The Bank of Japan (BOJ) on Wednesday kept its key policy rate unchanged at 0.5% in a unanimous vote, in line with market expectations.
The decision comes as policymakers assess the potential impact of US President Donald Trump’s protectionist trade policies on Japan’s export-driven economy.
BOJ officials acknowledged that while Japan’s economy has been recovering moderately, there are signs of weakness in certain areas.
In a statement, the central bank cited “high uncertainties surrounding Japan’s economic activity and prices, including the evolving situation regarding trade … and domestic firms’ wage- and price-setting behaviour.”
The decision comes ahead of the US Fed’s policy meeting, where the central bank is expected to keep its benchmark interest rate steady.
Inflation pressures and wage growth
The BOJ noted that inflation expectations have risen moderately, pointing out that “rice prices are likely to be at high levels and the effects of the government’s measures pushing down inflation will dissipate” through fiscal 2025.
The decision to hold rates comes as the central bank monitors inflationary pressures stemming from wage gains and food price increases.
Japan’s largest labor union, the Japanese Trade Union Confederation (Rengo), announced last week that it secured an average wage increase of 5.46% from April, marking the highest gain in over three decades.
The first round of wage negotiations covered 760 unions and was 0.18 percentage points higher than last year’s 5.28% increase.
Small and medium-sized businesses saw an average wage increase of 5.09%, marking the first time since 1992 that wage hikes for such firms surpassed the 5% mark.
Meanwhile, UA Zensen, a labor federation representing retail and restaurant industry unions, reported an average wage increase of 5.37% for full-time workers, slightly below last year’s 5.91%.
Economic indicators and future rate hikes
Japan saw a two-year high inflation rate of 4% in January, with household spending beating expectations in December by rising 2.7% year-on-year—the fastest pace since August 2022.
However, household spending growth slowed in January to 0.8%.
The BOJ, which raised short-term rates to 0.5% from 0.25% in January after ending its long-standing stimulus program, has signaled that further rate hikes remain a possibility.
Some analysts expect a rate hike as early as May, particularly due to concerns over persistent inflationary pressures from rising wages and food prices.
However, the path forward for the BOJ has become more complicated following weaker-than-expected GDP figures released last week.

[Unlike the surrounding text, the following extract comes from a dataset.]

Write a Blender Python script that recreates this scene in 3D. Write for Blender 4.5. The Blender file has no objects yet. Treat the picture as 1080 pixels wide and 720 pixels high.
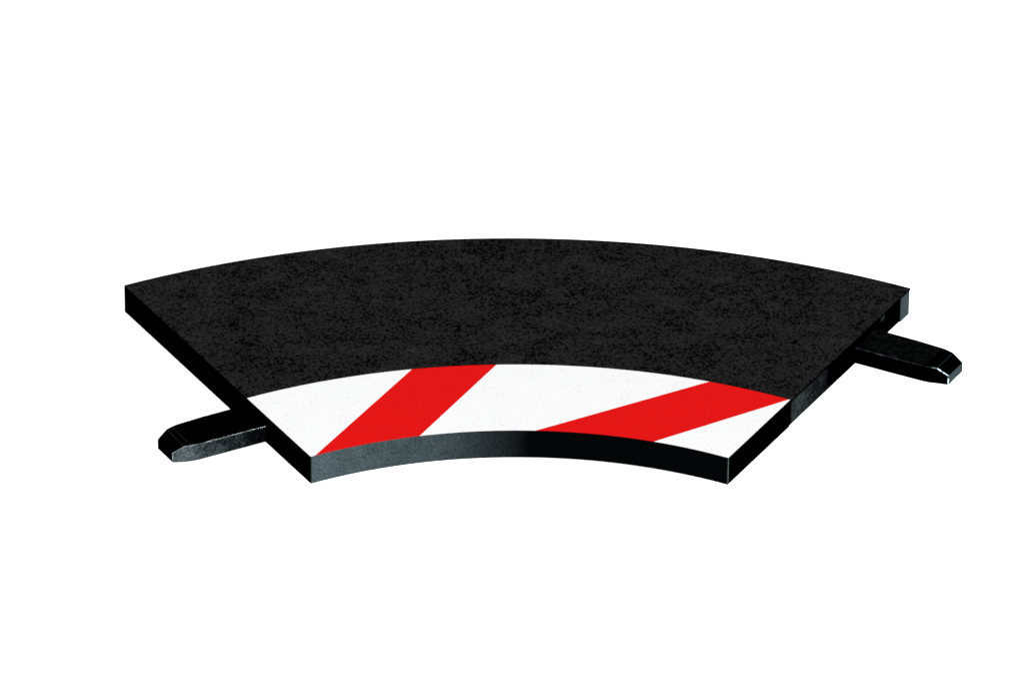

Revised fourth-quarter data showed that Japan’s economy grew at an annualized rate of 2.2%, a slower pace than initially reported and below economists’ median forecasts.
The BOJ has maintained that its goal is to establish a “virtuous cycle” of rising wages and prices.
However, with economic growth showing signs of slowing, policymakers may have to carefully balance their approach to tightening monetary policy in the months ahead.